AI agents make the audit problem worse

Manual compliance already struggles to keep pace with human developers. Now, AI coding agents write code, generate tests, review pull requests, and draft requirements, multiplying the volume of changes that need traceable, verifiable records. Speed goes up. So does risk.

While applying C3P concepts to GPU-based AI agent environments, Gresham ran into a specific and largely unnoticed problem: widely used monitoring software produces inaccurate readings for key metrics on ARM-based chips and unified-memory hardware. In practical terms, the telemetry behind an organization's compliance records can be silently wrong.

His response was nv-monitor, the most popular of seven open-source tools he has published in 2026. Nv-monitor is specifically for GPU performance observability. Packaged as a single, dependency-free binary that enables accurate GPU data collection via a Prometheus end-point on both x86_64 and ARM64, it consumes roughly one-seventh to one-tenth the CPU overhead of comparable solutions. Since its release, nv-monitor has collected more than 200 stars on GitHub, and a LinkedIn post describing the project drew over 100,000 impressions – a signal that the problem resonated far beyond his own infrastructure.

“We found that standard tools were feeding inaccurate data into the very systems organizations rely on for audit records,” Gresham says. “Any regulated company running AI workloads on modern hardware needs to verify whether its telemetry is telling the truth.”

Lottery terminals and Trillion-dollar platforms

What ties these efforts together: automated compliance in banking, platform turnarounds under regulatory pressure, and chain-of-custody supporting telemetry for AI is a career-long habit of working in environments where failure is immediate and public.

Early in his career, Gresham helped build the planning and deployment software behind the UK National Lottery's physical network, roughly 10,000 terminals installed and tested across the country within a nine-month window before the first live draw was broadcast in November 1994 to an audience of more than 22 million. There was no contingency plan. If the network didn't work on launch night, the program failed in full public view.

Taking time out of banking for Wallem, he served as Group CIO at Wallem Innovative Solutions, a maritime services operation headquartered in Hong Kong, where he oversaw technology strategy for more than 1,000 corporate employees and over 8,000 operational users. At Samsung Securities, also in Hong Kong, he took charge of global IT and stabilized critical trading infrastructure under strict regulatory oversight. Each context differed: telecom, shipping, capital markets, but the underlying discipline stayed constant.

“Whether it's lottery terminals, trading infrastructure, or AI agents, the question that matters doesn't change,” he says. “What happens when this fails at three in the morning, and nobody is watching?”

An audit gap that compounds

Grant Thornton's survey reveals a detail that deserves more attention than the headline number: the gap between piloting AI and governing it does not grow linearly; it compounds.
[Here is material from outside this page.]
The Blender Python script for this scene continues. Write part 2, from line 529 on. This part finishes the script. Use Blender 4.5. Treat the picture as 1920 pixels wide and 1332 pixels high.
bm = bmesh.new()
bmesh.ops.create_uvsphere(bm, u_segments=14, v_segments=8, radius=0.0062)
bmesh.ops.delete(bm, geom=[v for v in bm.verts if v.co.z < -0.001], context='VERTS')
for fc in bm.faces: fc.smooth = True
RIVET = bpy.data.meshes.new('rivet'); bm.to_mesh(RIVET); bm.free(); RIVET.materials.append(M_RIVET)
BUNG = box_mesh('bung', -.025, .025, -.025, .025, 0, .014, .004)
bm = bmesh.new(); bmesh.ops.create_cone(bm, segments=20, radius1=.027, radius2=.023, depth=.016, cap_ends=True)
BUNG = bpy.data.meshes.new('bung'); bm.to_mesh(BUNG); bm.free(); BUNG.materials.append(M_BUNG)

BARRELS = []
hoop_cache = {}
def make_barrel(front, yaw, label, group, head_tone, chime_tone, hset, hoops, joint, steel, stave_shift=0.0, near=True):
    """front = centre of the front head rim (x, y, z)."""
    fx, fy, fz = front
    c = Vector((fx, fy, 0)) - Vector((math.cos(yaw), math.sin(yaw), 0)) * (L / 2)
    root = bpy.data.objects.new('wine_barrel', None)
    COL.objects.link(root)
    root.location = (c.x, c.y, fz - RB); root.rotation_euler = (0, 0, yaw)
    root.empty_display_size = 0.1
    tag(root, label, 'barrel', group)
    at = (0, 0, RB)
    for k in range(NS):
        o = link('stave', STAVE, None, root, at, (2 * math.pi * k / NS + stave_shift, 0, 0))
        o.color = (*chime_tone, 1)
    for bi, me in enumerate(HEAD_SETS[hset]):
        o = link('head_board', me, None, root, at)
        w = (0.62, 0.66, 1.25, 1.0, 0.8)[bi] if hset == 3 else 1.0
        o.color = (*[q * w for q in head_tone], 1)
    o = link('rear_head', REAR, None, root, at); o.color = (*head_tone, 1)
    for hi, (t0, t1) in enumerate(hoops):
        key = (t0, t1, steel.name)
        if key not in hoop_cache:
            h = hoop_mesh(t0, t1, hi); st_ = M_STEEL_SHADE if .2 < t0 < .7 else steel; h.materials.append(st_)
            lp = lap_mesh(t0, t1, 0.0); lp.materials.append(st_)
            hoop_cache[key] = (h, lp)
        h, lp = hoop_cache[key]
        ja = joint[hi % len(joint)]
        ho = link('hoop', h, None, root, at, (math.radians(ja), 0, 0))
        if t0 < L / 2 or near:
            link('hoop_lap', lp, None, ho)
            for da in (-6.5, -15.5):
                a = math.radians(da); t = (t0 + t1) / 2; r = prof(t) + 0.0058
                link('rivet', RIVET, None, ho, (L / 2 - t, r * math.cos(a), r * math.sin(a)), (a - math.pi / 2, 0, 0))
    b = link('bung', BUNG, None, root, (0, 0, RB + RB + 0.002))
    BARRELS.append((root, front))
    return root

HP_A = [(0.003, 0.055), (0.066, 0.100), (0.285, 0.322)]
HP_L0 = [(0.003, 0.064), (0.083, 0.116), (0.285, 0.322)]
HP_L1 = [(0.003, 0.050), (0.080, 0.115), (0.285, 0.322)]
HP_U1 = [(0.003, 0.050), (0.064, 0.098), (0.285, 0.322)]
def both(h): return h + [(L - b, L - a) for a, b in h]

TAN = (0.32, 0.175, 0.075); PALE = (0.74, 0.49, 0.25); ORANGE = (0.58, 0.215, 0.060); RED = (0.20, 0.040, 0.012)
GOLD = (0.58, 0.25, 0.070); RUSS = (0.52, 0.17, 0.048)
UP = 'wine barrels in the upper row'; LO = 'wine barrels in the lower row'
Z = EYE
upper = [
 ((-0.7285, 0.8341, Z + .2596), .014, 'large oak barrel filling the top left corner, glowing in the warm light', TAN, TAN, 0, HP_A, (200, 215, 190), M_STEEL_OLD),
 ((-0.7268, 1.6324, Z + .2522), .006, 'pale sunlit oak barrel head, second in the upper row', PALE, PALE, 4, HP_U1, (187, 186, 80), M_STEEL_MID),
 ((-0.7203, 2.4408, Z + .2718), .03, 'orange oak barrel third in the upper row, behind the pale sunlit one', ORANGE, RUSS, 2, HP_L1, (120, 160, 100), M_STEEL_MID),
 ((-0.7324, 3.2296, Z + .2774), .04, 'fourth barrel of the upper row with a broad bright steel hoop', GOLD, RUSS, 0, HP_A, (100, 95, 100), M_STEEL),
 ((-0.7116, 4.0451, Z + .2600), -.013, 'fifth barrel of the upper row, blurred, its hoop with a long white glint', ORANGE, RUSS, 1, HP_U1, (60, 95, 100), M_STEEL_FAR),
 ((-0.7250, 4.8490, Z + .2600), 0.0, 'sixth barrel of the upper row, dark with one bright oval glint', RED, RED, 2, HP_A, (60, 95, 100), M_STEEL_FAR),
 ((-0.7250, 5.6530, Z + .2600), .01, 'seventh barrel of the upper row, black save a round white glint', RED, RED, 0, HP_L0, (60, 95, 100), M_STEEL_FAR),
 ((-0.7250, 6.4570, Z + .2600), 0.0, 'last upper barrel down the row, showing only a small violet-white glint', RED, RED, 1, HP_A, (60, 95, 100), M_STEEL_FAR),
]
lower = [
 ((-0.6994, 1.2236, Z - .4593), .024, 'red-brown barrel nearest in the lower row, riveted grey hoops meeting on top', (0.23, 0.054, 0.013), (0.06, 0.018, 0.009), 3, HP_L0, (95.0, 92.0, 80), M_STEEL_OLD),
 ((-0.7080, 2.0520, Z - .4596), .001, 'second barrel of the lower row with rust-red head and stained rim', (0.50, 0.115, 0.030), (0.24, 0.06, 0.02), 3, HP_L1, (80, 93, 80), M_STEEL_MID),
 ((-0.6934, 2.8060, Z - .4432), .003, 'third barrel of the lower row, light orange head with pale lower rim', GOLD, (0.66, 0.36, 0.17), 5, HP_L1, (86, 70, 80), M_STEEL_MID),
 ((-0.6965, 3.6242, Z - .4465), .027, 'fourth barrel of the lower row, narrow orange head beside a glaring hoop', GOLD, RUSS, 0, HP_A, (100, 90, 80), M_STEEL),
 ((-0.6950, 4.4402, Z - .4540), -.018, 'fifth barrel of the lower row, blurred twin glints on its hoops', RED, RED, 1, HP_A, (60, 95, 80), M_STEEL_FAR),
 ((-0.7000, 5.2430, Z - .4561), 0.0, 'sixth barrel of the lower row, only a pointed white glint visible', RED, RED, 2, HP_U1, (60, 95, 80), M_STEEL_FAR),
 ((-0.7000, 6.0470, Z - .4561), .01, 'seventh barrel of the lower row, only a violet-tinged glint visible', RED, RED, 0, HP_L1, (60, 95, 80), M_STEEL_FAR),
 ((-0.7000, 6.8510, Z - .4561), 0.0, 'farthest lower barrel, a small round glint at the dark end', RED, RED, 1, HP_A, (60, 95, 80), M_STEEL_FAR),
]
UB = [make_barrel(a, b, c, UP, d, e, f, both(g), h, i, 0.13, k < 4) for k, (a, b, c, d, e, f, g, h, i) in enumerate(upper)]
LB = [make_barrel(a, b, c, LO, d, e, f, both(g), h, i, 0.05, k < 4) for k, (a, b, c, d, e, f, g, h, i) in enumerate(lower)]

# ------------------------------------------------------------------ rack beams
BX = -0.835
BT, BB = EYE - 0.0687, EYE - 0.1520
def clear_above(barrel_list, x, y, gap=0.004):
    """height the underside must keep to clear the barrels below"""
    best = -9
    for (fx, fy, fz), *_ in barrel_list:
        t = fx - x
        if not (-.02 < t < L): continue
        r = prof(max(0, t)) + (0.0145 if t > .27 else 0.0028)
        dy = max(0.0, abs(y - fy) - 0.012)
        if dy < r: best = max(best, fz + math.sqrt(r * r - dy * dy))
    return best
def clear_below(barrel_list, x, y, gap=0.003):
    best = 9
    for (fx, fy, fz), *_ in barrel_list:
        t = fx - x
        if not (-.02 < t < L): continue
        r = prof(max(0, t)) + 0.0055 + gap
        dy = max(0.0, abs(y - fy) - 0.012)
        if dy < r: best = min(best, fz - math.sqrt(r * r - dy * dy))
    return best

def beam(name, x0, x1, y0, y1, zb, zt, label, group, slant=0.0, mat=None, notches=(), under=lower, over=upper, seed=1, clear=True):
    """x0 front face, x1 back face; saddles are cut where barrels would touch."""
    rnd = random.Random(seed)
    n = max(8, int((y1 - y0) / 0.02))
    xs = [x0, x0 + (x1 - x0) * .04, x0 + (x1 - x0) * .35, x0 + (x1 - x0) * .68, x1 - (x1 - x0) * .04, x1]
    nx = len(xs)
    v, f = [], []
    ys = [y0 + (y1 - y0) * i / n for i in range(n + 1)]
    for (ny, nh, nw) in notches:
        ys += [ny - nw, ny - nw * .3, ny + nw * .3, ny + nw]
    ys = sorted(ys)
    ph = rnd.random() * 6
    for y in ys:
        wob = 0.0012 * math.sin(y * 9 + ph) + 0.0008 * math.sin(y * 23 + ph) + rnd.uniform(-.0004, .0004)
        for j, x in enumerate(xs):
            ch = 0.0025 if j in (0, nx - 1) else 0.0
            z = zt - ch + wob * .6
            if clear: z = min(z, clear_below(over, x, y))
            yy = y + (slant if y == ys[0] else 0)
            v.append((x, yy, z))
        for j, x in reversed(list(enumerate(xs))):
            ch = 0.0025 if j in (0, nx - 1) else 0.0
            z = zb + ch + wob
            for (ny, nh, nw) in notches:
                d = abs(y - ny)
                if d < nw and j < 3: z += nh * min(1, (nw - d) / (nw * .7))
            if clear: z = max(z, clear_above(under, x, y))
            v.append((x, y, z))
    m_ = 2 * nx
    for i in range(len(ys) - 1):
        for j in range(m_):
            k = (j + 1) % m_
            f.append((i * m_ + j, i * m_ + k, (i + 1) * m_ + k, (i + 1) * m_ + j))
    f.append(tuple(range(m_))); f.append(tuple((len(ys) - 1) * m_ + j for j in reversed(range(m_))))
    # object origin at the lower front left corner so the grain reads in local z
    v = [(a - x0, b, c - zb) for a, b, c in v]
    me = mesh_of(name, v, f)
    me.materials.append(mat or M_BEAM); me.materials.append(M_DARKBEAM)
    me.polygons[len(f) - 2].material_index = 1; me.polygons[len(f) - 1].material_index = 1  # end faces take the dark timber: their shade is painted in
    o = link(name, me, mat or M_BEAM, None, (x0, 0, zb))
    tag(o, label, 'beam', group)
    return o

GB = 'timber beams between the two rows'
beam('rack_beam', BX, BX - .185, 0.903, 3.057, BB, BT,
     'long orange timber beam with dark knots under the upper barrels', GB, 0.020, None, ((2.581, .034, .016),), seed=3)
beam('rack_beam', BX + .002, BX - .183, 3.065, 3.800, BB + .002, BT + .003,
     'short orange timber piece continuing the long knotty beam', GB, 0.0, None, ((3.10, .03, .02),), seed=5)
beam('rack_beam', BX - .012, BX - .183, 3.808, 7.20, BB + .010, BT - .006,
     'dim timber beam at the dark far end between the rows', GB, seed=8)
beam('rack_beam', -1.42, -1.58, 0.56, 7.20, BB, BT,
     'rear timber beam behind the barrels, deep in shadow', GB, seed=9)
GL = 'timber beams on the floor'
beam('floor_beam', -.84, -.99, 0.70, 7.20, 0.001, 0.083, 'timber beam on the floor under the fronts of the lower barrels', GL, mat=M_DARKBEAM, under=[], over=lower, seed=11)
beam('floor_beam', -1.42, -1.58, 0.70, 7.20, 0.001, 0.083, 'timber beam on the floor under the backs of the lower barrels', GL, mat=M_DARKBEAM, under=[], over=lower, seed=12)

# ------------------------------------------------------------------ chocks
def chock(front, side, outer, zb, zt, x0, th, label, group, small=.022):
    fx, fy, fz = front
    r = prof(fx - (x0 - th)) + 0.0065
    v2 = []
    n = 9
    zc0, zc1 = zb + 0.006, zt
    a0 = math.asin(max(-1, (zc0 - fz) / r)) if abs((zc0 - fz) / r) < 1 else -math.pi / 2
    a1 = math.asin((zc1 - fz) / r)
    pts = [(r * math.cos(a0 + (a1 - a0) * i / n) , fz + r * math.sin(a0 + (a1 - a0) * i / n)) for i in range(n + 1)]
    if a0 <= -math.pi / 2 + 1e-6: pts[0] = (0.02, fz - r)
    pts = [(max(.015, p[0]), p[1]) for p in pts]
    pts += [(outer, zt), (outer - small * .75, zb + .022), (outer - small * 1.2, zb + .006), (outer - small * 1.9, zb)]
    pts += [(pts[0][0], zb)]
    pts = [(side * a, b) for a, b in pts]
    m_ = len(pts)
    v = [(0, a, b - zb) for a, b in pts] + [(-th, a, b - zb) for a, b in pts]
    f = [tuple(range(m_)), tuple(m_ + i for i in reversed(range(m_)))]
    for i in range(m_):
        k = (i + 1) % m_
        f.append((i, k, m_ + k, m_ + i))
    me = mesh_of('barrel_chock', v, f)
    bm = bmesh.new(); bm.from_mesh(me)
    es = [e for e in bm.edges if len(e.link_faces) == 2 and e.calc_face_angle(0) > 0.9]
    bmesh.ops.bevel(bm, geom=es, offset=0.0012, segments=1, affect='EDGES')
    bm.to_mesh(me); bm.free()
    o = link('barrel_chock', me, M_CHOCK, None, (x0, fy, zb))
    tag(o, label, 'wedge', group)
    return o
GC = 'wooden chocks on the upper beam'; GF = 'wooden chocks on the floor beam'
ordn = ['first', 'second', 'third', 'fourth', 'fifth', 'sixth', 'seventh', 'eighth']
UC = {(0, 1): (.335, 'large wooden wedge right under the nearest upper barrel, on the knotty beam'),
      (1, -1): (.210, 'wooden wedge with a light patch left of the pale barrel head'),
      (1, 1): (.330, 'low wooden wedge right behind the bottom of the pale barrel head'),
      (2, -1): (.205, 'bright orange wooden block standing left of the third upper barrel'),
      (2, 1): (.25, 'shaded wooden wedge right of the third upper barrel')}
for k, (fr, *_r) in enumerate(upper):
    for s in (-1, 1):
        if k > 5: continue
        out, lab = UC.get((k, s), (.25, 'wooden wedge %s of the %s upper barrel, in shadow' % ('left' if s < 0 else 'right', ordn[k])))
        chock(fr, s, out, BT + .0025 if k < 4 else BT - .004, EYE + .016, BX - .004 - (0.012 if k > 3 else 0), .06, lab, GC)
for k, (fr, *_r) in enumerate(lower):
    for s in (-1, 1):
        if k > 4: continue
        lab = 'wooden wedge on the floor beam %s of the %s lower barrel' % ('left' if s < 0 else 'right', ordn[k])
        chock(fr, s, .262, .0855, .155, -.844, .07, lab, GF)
Among the 28 early-stage respondents, not one expressed confidence in passing an audit. For organizations with fully integrated AI, that figure jumps to 74%. Between those poles sits the vast majority: companies adding AI initiatives without building the governance infrastructure to account for them. Each ungoverned deployment makes the next one harder to control.

Gresham's advisory practice targets exactly that space. His firm works with organizations to embed verifiable, audit-ready controls into their software delivery and AI operations, bring stability to troubled platforms, and make release cadences predictable and measurable. Gresham also acts as a board advisor to TMA Solutions, a firm with some 4000 engineers globally, and recently joined transient.ai, a Series-A funded fintech startup, as a board advisor. His role at transient.ai directly ties into C3P, as he will work closely with the CTO Office and AI Lab to help shape the company’s technology strategy, AI governance framework, and enterprise architecture as it builds trusted AI solutions for complex and regulated financial markets. C3P, currently in its final draft form, is being prepared for broader publication and potential peer review through academic journals and industry conferences.

Whether the industry acts quickly enough remains uncertain, but for companies still treating compliance as something to worry about after deployment, Grant Thornton's data offers a clear warning: the clock is already running, and with every ungoverned AI initiative, the cost of catching up gets steeper.